チームのメンバーそれぞれが、個性があって良かったです。また被害者の友人のナニー役を演じたポーリン・シリーズさんと被害者となってしまったクララの母親役のチャーリーン・ポールさんの演技は胸に来るものがありました。素晴らしかったです。
あらすじにもあるように、10 月 12 日の夜、ある女子大生が何者かに殺され、捜査にあたった刑事達はこの“未解決事件”に徐々に蝕まれ、あるいは取り憑かれていきます。
本作はどちらかというとミステリーというよりはある事件に関わった刑事、被害者の家族、友人達の姿を行間を広くして描いている、と感じました。キザな表現をすれば、詩的な映画、とでも言いましょうか。あまり説明的なセリフはなく、各人物を深掘りするような描写はありませんが(あるいは敢えてそういう演出にしているかもしれませんが)、事件や捜査を通じた会話や、食事のシーンでの会話などから、その人物の人となりや価値観を窺い知る、という映画になっていると感じました。派手なアクションや劇的な展開を抑えた、味のある映画、味わい深い映画でした。
以下は監督と舞台となったグルノーブルの補足情報です。
監督はドミニク・モル。父親はドイツ人、母親はフランス人で、ドイツで育っていますが、現在の国籍はフランスのようです。ニューヨーク市立大学で学んだ後、フランス映画で助監督などを経て1994年にデビューしています。2000年の『ハリー、見知らぬ友人』でセザール賞監督賞を受賞しています。
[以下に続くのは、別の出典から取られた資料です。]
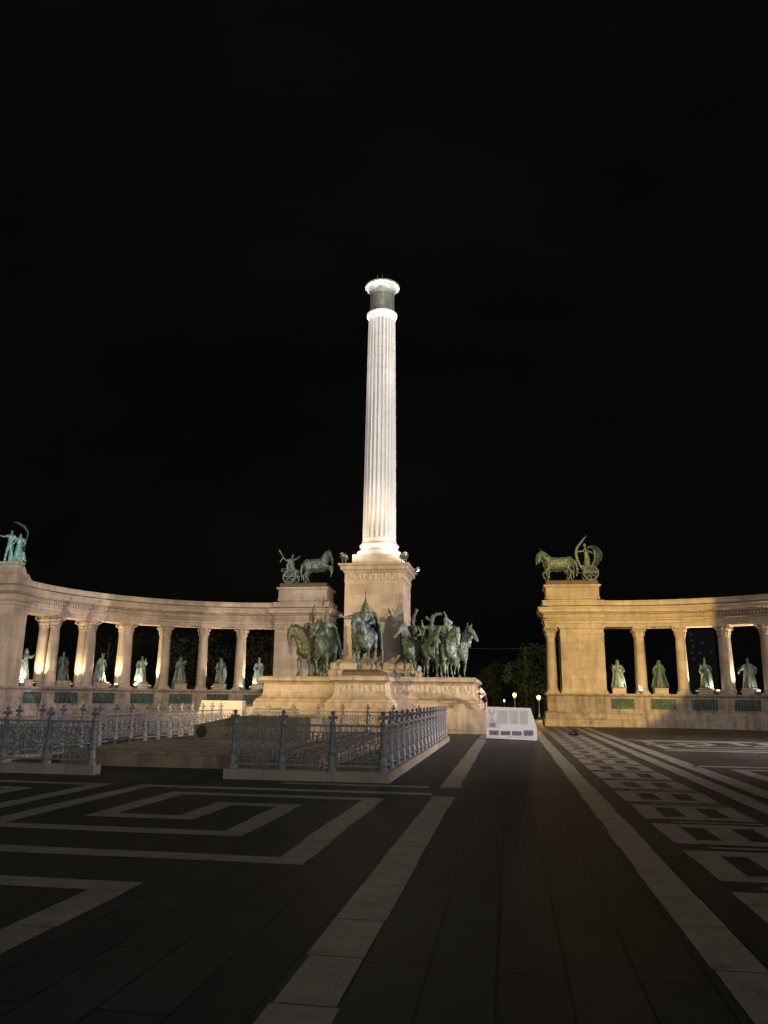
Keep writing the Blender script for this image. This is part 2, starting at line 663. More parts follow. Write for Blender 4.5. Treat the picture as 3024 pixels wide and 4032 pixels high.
mb = MB()
hx = 6.37
y0, y1 = 40.0 - AY, 49.5 - AY
mb.loft_rect(-hx, hx, y0, y1, [(0, 0), (0, 1.06), (-0.05, 1.10), (-0.05, 1.19)])
prof = [(0.0, 1.187), (0.0, 1.45), (-0.08, 1.50), (-0.10, 1.58), (-0.24, 1.66), (-0.30, 1.74), (-0.36, 1.80), (-0.40, 1.95), (-0.43, 2.36), (-0.40, 2.42), (-0.30, 2.50), (-0.18, 2.56), (-0.18, 2.68), (-0.28, PT)]
mb.loft_rect(-hx + 0.35, hx - 0.35, y0 + 0.6, y1 - 0.6, prof)
# projecting centre block
mb.loft_rect(-1.85, 1.85, y0 - 1.35, y0 + 1.2, [(0, 0), (0, 1.03), (-0.04, 1.07), (-0.04, 1.193)])
p2 = [(o, z + 0.006) for o, z in prof]
mb.loft_rect(-1.72, 1.72, y0 - 1.05, y0 + 1.5, p2)
o = mb.build('plinth', LIME_P, cm)
auto_smooth(o, 25)
mb = MB()
mb.box(-hx + 0.79, -1.3, y0 + 1.0, y0 + 1.04, 1.98, 2.33)
mb.box(1.31, hx - 0.79, y0 + 1.0, y0 + 1.04, 1.98, 2.33)
mb.box(-1.29, 1.29, y0 - 0.645, y0 - 0.6, 1.98, 2.33)
mb.build('frieze', CARVE, cm)
mb = MB()
mb.loft_rect(-1.0, 1.0, y0 - 0.55, y0 + 1.9, [(0, PT - 0.01), (0, 2.98), (-0.06, 3.06), (-0.12, 3.10)])
mb.build('statue_base', BRZ_BASE, cm)
# pedestal
mb = MB()
q = 1.69
mb.loft_rect(-q, q, -q, q, [(0.75, PT - 0.02), (0.75, 3.15), (0.6, 3.25), (0.6, 3.55), (0.35, 3.68), (0.16, 3.8), (0.05, 3.95), (0.0, 4.1), (0.0, 8.17), (0.03, 8.19), (0.03, 8.26), (0.0, 8.28), (0, 8.66), (0.06, 8.70), (0.10, 8.78), (0.24, 8.86), (0.24, 9.04), (0.34, 9.10), (0.36, 9.2)])
o = mb.build('pedestal', LIME, cm)
auto_smooth(o, 25)
mb = MB()
for s in (-1, 1):
    mb.box(-q + 0.05, q - 0.05, s * (q + 0.02) - 0.02, s * (q + 0.02) + 0.02, 8.30, 8.64)
    mb.box(s * (q + 0.02) - 0.02, s * (q + 0.02) + 0.02, -q + 0.05, q - 0.05, 8.30, 8.64)
mb.build('ornament_band', CARVE2, cm)
mb = MB()
mb.loft_rect(-1.36, 1.36, -1.36, 1.36, [(0.0, 9.19), (0.0, 9.82)])
mb.build('plinth_block', LIME, cm)
mb = MB()
tor = []
for k in range(9):
    t = -PI / 2 + PI * k / 8
    tor.append((1.26 + 0.19 * math.cos(t), 10.01 + 0.19 * math.sin(t)))
pf = [(1.2, 9.82)] + tor + [(1.25, 10.24), (1.17, 10.30), (1.15, 10.38)]
for k in range(7):
    t = -PI / 2 + PI * k / 6
    pf.append((1.16 + 0.10 * math.cos(t), 10.50 + 0.10 * math.sin(t)))
pf += [(1.12, 10.62), (1.08, 10.68), (1.02, 10.72)]
o = mb.build('column_base', LIME_COL, cm) if False else None
mb.lathe(pf, n=48)
o = mb.build('column_base', LIME_COL, cm)
auto_smooth(o, 30)
NF = 24


def flute(t, z, r):
    u = (t * NF / (2 * PI)) % 1.0
    d = abs(u - 0.5) * 2            # 0 centre of flute .. 1 arris
    depth = 0.13 * math.sqrt(max(0.0, 1 - (d / 0.86) ** 2)) if d < 0.86 else 0
    e = min(1.0, max(0.0, (z - 10.9) / 0.18), 1.0)
    e = min(e, max(0.0, (25.72 - z) / 0.15))
    return r - depth * e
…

近年の作品では「悪なき殺人 」(2021年公開)が秀逸です。ちなみに、「悪なき殺人」には、「ボーは恐れている」や「理想郷」などにも出演している印象的な俳優のドゥニ・メノーシェが出演しています。ドゥニ・メノーシェの演技も見事なので、興味を持たれた方は観てみてください。
また、本作の舞台はフランスの南東の都市、グルノーブルです。映画でも描かれているように山間の都市で、Googleマップで見ると、パリからはかなり距離がありますね。アルプス山脈の麓、イゼール川沿いに位置しており、周囲を大きな岩山で囲まれています。岩山を刳り貫いたバスティーユ城砦もこの地域にあります。砦にはイゼール川を跨ぐロープウェイで行くこともできるそうです。人口は15万8千人くらいなので、日本では北海道の釧路市(16万8千人)、静岡県の磐田市(16万6千人)、神奈川県の鎌倉市(17万2千人)くらいの規模感です。位置的には、地中海寄りでマルセイユの方がパリより近いですね。東側のイタリアの都市トリノ、北東のスイスのジュネーブの方が近い、そんな位置付けです。